Renault preview the Mexican GP

Date published: October 27 2016

Kevin Magnussen aims to get the most out of his Renault in Mexico while Jolyon Palmer wants get his talking done on the track.

Kevin Magnussen
What are your hopes and expectations for Mexico?
KM:
Just the usual: I want to get the most out of the car and achieve the best result possible. We know the level of our car's performance so we want to get the most out of it at every opportunity.

What do you think of the circuit layout of the Autodromo Hermanos Rodríguez?
KM:
I've never driven it but I have studied the layout and watched some on-board laps so I've got a good taste for it. It looks good, but you never get a real feel for it until you get out there in the car. I know that the engineers say it was pretty slippery last year, especially early in the weekend which is what you'd expect for a new facility. It's going to be interesting to see how much it's improved over the past year.

What are your post-race thoughts on the United States Grand Prix? 
KM:
Firstly, the five second penalty I got at the end of the race was frustrating as I was just reacting to Kvyat's pretty aggressive defending even though he was on quite shot tyres, but it's just one of those things in motorsport and you get on with it. Otherwise, it was a pretty interesting race. We started planning for a one-stop then adapted to a two-stop, then finally to a three-stop. It's not often that you change that much over the course of a race, but we could see the tyres weren't lasting as long as anyone had predicted so we went with it. I relied on the pit wall to advise me of the best approach and we did make a pretty good call with the final stop. Obviously, we wanted to finish in the points and, although we didn't, we were close.

You seemed to enjoy your final stint?
KM:
It was great to be racing with fresh tyres at the end when so many other cars were running out of their tyre performance. In racing you always want to overtake any car ahead so I enjoyed that final stint the most of any of my racing this season.

Will Mexico be more of a challenge as it's a new track to you? 
KM:
It will be interesting learning the track for the first few laps in FP1 but after that you just get on with the programme.

What are you looking forward to in Mexico away from the track?
KM:
I've never been to Mexico before so it's going to be a completely new experience away from the track too. I've heard a lot about Mexico City from everyone that visited last year, especially that the fans are very knowledgeable and enthusiastic. I love Mexican food, especially if it's hot and spicy.

Jolyon Palmer
What do you think to the Autodromo Hermanos Rodríguez? 
JP:
I drove it in FP1 last year and it was very slippery as the surface was new and it's a cool track with a really nice feel to it. It's always fun to go to a new circuit, which was the case last year. It's got a particularly distinct character with the stadium section near the end of the lap, there's quite a few fast corners; it's a good layout.

Tell is about the stadium section…
JP:
There's something really special and you feel the atmosphere. It's a very slow section, and to be honest it's not fantastic in pure driving terms as the corners are some of the slowest on the calendar, but you really feel the buzz of the fans all cheering and that really pushes you along! You go so slowly through there that you can properly appreciate and feel the enthusiasm.

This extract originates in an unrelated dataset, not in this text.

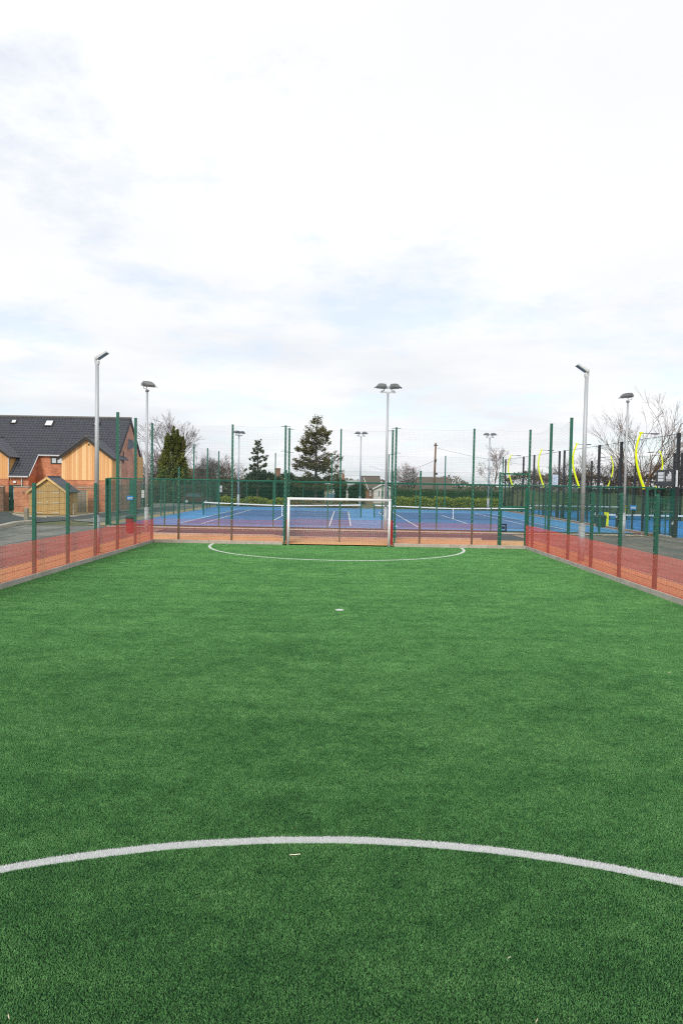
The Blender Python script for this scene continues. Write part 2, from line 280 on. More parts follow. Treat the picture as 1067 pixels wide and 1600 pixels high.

How do you reflect on your United States Grand Prix?
JP:
I'm quite happy on one hand as the pace was decent. Thirteenth was a reasonable result in the race, but probably I should have finished P11 or fighting for tenth but my start and first few laps weren't great as I was struggling for grip, then I was stuck behind Kevin for much of the race, which was a bit frustrating. But overall, I think I had a good qualifying session and showed good race pace.

Austin was a new track to you whereas you've driven Mexico before – does this make much difference to your race weekend? 
JP:
Honestly, it doesn't make the greatest amount of difference. Suzuka and Austin were both tracks I didn't know yet I was able to have good weekends. Certainly, the approach to FP1 is different depending on if I've driven a track before or not.

Does the high altitude of Mexico City have any impact on your approach or preparations?
JP:
We were aware of this before we went there last year, but it didn't seem to make any difference. I headed there on Monday after Austin so there'll be plenty of time to get used to it! I'm being kept busy in the build-up to the race as we have a lot of interest and some Mexican partners to it's certainly not a quiet week.

What do you like about Mexico?
JP:
I love the food, culture and people. Last year the event was all about the crowd; there were so many people and they were so enthusiastic. On the grid in Mexico was one of the most memorable moments of last season; that and driving through the stadium section – even in FP1.

What's your outlook for the final races of the season? 
JP:
Just get my talking done on track. I feel I'm getting better all the time and I'll be pushing hard at every turn. I'm happy with the car and the team and I feel in a good place so there's no reason why I shouldn't put in strong performances over the next races. My focus is certainly on the races. I want to do a mega race in Mexico and get the appreciation and everything else which goes with that.